--- start of DATASET SECTION ---
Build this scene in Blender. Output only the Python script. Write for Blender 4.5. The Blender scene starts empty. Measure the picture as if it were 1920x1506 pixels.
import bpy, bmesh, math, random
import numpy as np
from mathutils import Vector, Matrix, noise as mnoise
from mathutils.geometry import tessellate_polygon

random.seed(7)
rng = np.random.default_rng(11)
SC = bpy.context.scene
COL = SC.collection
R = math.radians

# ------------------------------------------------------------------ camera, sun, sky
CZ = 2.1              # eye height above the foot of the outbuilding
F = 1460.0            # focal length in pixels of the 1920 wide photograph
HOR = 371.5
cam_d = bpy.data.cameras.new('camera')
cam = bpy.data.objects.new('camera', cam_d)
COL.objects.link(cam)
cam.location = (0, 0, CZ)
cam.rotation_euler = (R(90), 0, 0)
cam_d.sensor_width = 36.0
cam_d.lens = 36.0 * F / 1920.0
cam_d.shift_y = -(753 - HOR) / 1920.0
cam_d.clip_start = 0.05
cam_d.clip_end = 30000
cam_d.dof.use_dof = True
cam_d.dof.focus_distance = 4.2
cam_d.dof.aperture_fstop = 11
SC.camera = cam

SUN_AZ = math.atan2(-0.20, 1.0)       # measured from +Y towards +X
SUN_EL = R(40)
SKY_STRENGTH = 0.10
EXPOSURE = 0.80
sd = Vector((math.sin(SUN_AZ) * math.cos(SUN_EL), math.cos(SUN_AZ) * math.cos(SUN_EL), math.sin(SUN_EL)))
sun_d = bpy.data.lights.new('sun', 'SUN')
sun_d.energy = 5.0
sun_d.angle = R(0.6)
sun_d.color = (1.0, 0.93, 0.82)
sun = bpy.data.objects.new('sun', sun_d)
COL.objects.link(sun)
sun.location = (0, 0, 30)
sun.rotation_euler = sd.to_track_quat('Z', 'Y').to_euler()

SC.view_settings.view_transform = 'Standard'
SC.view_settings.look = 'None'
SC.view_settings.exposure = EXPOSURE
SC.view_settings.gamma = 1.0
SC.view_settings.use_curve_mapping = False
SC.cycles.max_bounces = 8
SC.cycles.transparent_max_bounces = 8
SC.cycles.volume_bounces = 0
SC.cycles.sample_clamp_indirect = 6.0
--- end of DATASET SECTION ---
■ OBJECTIVE ■
Extract the data exactly as given.

■ RESPONSE TO THE EXERCISE ■
Build this scene in Blender. Output only the Python script. Write for Blender 4.5. The Blender scene starts empty. Measure the picture as if it were 1920x1506 pixels.
import bpy, bmesh, math, random
import numpy as np
from mathutils import Vector, Matrix, noise as mnoise
from mathutils.geometry import tessellate_polygon

random.seed(7)
rng = np.random.default_rng(11)
SC = bpy.context.scene
COL = SC.collection
R = math.radians

# ------------------------------------------------------------------ camera, sun, sky
CZ = 2.1              # eye height above the foot of the outbuilding
F = 1460.0            # focal length in pixels of the 1920 wide photograph
HOR = 371.5
cam_d = bpy.data.cameras.new('camera')
cam = bpy.data.objects.new('camera', cam_d)
COL.objects.link(cam)
cam.location = (0, 0, CZ)
cam.rotation_euler = (R(90), 0, 0)
cam_d.sensor_width = 36.0
cam_d.lens = 36.0 * F / 1920.0
cam_d.shift_y = -(753 - HOR) / 1920.0
cam_d.clip_start = 0.05
cam_d.clip_end = 30000
cam_d.dof.use_dof = True
cam_d.dof.focus_distance = 4.2
cam_d.dof.aperture_fstop = 11
SC.camera = cam

SUN_AZ = math.atan2(-0.20, 1.0)       # measured from +Y towards +X
SUN_EL = R(40)
SKY_STRENGTH = 0.10
EXPOSURE = 0.80
sd = Vector((math.sin(SUN_AZ) * math.cos(SUN_EL), math.cos(SUN_AZ) * math.cos(SUN_EL), math.sin(SUN_EL)))
sun_d = bpy.data.lights.new('sun', 'SUN')
sun_d.energy = 5.0
sun_d.angle = R(0.6)
sun_d.color = (1.0, 0.93, 0.82)
sun = bpy.data.objects.new('sun', sun_d)
COL.objects.link(sun)
sun.location = (0, 0, 30)
sun.rotation_euler = sd.to_track_quat('Z', 'Y').to_euler()

SC.view_settings.view_transform = 'Standard'
SC.view_settings.look = 'None'
SC.view_settings.exposure = EXPOSURE
SC.view_settings.gamma = 1.0
SC.view_settings.use_curve_mapping = False
SC.cycles.max_bounces = 8
SC.cycles.transparent_max_bounces = 8
SC.cycles.volume_bounces = 0
SC.cycles.sample_clamp_indirect = 6.0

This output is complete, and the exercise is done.